| Set task |
Retype the data below without altering anything.
╔══
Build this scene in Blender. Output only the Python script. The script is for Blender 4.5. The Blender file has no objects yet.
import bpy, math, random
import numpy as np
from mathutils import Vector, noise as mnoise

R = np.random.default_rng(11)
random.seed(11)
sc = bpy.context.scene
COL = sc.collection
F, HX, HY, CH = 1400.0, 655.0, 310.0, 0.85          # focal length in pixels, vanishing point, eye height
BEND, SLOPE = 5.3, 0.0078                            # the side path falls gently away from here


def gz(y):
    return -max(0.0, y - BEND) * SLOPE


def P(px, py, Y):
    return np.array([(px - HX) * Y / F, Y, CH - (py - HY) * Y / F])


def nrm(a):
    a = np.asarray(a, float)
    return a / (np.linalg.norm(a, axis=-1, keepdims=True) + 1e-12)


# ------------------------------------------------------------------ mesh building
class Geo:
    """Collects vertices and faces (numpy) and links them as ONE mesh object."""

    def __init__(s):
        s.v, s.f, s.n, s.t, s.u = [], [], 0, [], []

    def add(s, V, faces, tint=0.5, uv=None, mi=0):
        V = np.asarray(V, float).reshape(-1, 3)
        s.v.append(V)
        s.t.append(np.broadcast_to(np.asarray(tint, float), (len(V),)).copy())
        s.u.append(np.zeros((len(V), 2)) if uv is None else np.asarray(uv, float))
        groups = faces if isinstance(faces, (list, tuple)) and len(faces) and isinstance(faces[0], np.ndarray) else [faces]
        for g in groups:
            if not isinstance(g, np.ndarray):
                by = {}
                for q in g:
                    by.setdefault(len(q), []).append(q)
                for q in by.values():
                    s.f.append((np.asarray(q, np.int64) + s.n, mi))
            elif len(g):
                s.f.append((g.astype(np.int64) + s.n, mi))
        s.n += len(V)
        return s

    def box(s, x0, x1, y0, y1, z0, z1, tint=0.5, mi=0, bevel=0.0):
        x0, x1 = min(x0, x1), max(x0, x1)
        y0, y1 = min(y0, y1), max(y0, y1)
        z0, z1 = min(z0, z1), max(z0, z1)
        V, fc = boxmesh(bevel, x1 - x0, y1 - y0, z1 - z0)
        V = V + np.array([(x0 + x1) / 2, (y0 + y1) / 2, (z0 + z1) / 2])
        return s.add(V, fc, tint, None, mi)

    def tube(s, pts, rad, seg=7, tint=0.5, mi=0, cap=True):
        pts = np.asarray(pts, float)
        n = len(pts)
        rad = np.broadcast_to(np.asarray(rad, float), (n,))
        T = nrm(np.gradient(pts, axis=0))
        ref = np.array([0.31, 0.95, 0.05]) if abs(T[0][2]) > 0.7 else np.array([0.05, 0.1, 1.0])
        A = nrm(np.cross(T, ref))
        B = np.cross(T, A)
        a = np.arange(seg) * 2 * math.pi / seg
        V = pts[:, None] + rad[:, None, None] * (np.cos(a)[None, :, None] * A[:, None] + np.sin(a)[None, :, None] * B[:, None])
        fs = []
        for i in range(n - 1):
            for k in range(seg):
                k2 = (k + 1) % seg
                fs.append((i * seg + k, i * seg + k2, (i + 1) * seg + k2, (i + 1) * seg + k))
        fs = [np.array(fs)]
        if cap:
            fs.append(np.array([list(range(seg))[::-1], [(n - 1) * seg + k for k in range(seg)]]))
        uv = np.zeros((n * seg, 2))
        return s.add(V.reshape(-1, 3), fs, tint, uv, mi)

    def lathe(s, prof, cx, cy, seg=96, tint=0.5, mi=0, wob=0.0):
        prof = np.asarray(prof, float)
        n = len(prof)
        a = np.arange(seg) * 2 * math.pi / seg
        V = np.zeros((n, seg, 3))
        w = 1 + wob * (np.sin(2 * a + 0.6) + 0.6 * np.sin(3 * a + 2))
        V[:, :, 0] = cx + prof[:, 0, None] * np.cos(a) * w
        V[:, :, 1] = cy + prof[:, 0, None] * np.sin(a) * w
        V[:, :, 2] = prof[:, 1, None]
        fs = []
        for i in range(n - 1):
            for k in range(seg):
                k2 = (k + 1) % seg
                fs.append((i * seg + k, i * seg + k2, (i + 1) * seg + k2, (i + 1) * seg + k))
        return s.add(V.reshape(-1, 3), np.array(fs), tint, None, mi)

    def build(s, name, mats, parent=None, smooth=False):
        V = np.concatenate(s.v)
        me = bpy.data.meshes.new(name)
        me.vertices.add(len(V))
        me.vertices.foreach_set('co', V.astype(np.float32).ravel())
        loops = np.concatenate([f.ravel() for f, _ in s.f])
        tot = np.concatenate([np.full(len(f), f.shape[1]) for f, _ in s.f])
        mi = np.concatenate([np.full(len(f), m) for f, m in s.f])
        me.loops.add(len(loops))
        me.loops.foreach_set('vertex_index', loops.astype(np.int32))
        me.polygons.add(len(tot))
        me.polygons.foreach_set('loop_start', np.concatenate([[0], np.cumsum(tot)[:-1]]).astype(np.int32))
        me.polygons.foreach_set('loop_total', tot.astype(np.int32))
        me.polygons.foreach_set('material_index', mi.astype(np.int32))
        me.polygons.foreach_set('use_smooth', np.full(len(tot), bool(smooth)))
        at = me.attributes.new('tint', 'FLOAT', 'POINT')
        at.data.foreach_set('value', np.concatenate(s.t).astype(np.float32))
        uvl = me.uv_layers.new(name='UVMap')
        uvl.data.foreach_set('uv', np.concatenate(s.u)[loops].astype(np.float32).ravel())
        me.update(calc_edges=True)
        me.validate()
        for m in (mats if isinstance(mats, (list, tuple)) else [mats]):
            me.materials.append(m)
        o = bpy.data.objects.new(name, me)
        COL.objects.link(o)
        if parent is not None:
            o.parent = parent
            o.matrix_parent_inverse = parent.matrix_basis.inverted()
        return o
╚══
| Answer to this problem |
Build this scene in Blender. Output only the Python script. The script is for Blender 4.5. The Blender file has no objects yet.
import bpy, math, random
import numpy as np
from mathutils import Vector, noise as mnoise

R = np.random.default_rng(11)
random.seed(11)
sc = bpy.context.scene
COL = sc.collection
F, HX, HY, CH = 1400.0, 655.0, 310.0, 0.85          # focal length in pixels, vanishing point, eye height
BEND, SLOPE = 5.3, 0.0078                            # the side path falls gently away from here


def gz(y):
    return -max(0.0, y - BEND) * SLOPE


def P(px, py, Y):
    return np.array([(px - HX) * Y / F, Y, CH - (py - HY) * Y / F])


def nrm(a):
    a = np.asarray(a, float)
    return a / (np.linalg.norm(a, axis=-1, keepdims=True) + 1e-12)


# ------------------------------------------------------------------ mesh building
class Geo:
    """Collects vertices and faces (numpy) and links them as ONE mesh object."""

    def __init__(s):
        s.v, s.f, s.n, s.t, s.u = [], [], 0, [], []

    def add(s, V, faces, tint=0.5, uv=None, mi=0):
        V = np.asarray(V, float).reshape(-1, 3)
        s.v.append(V)
        s.t.append(np.broadcast_to(np.asarray(tint, float), (len(V),)).copy())
        s.u.append(np.zeros((len(V), 2)) if uv is None else np.asarray(uv, float))
        groups = faces if isinstance(faces, (list, tuple)) and len(faces) and isinstance(faces[0], np.ndarray) else [faces]
        for g in groups:
            if not isinstance(g, np.ndarray):
                by = {}
                for q in g:
                    by.setdefault(len(q), []).append(q)
                for q in by.values():
                    s.f.append((np.asarray(q, np.int64) + s.n, mi))
            elif len(g):
                s.f.append((g.astype(np.int64) + s.n, mi))
        s.n += len(V)
        return s

    def box(s, x0, x1, y0, y1, z0, z1, tint=0.5, mi=0, bevel=0.0):
        x0, x1 = min(x0, x1), max(x0, x1)
        y0, y1 = min(y0, y1), max(y0, y1)
        z0, z1 = min(z0, z1), max(z0, z1)
        V, fc = boxmesh(bevel, x1 - x0, y1 - y0, z1 - z0)
        V = V + np.array([(x0 + x1) / 2, (y0 + y1) / 2, (z0 + z1) / 2])
        return s.add(V, fc, tint, None, mi)

    def tube(s, pts, rad, seg=7, tint=0.5, mi=0, cap=True):
        pts = np.asarray(pts, float)
        n = len(pts)
        rad = np.broadcast_to(np.asarray(rad, float), (n,))
        T = nrm(np.gradient(pts, axis=0))
        ref = np.array([0.31, 0.95, 0.05]) if abs(T[0][2]) > 0.7 else np.array([0.05, 0.1, 1.0])
        A = nrm(np.cross(T, ref))
        B = np.cross(T, A)
        a = np.arange(seg) * 2 * math.pi / seg
        V = pts[:, None] + rad[:, None, None] * (np.cos(a)[None, :, None] * A[:, None] + np.sin(a)[None, :, None] * B[:, None])
        fs = []
        for i in range(n - 1):
            for k in range(seg):
                k2 = (k + 1) % seg
                fs.append((i * seg + k, i * seg + k2, (i + 1) * seg + k2, (i + 1) * seg + k))
        fs = [np.array(fs)]
        if cap:
            fs.append(np.array([list(range(seg))[::-1], [(n - 1) * seg + k for k in range(seg)]]))
        uv = np.zeros((n * seg, 2))
        return s.add(V.reshape(-1, 3), fs, tint, uv, mi)

    def lathe(s, prof, cx, cy, seg=96, tint=0.5, mi=0, wob=0.0):
        prof = np.asarray(prof, float)
        n = len(prof)
        a = np.arange(seg) * 2 * math.pi / seg
        V = np.zeros((n, seg, 3))
        w = 1 + wob * (np.sin(2 * a + 0.6) + 0.6 * np.sin(3 * a + 2))
        V[:, :, 0] = cx + prof[:, 0, None] * np.cos(a) * w
        V[:, :, 1] = cy + prof[:, 0, None] * np.sin(a) * w
        V[:, :, 2] = prof[:, 1, None]
        fs = []
        for i in range(n - 1):
            for k in range(seg):
                k2 = (k + 1) % seg
                fs.append((i * seg + k, i * seg + k2, (i + 1) * seg + k2, (i + 1) * seg + k))
        return s.add(V.reshape(-1, 3), np.array(fs), tint, None, mi)

    def build(s, name, mats, parent=None, smooth=False):
        V = np.concatenate(s.v)
        me = bpy.data.meshes.new(name)
        me.vertices.add(len(V))
        me.vertices.foreach_set('co', V.astype(np.float32).ravel())
        loops = np.concatenate([f.ravel() for f, _ in s.f])
        tot = np.concatenate([np.full(len(f), f.shape[1]) for f, _ in s.f])
        mi = np.concatenate([np.full(len(f), m) for f, m in s.f])
        me.loops.add(len(loops))
        me.loops.foreach_set('vertex_index', loops.astype(np.int32))
        me.polygons.add(len(tot))
        me.polygons.foreach_set('loop_start', np.concatenate([[0], np.cumsum(tot)[:-1]]).astype(np.int32))
        me.polygons.foreach_set('loop_total', tot.astype(np.int32))
        me.polygons.foreach_set('material_index', mi.astype(np.int32))
        me.polygons.foreach_set('use_smooth', np.full(len(tot), bool(smooth)))
        at = me.attributes.new('tint', 'FLOAT', 'POINT')
        at.data.foreach_set('value', np.concatenate(s.t).astype(np.float32))
        uvl = me.uv_layers.new(name='UVMap')
        uvl.data.foreach_set('uv', np.concatenate(s.u)[loops].astype(np.float32).ravel())
        me.update(calc_edges=True)
        me.validate()
        for m in (mats if isinstance(mats, (list, tuple)) else [mats]):
            me.materials.append(m)
        o = bpy.data.objects.new(name, me)
        COL.objects.link(o)
        if parent is not None:
            o.parent = parent
            o.matrix_parent_inverse = parent.matrix_basis.inverted()
        return o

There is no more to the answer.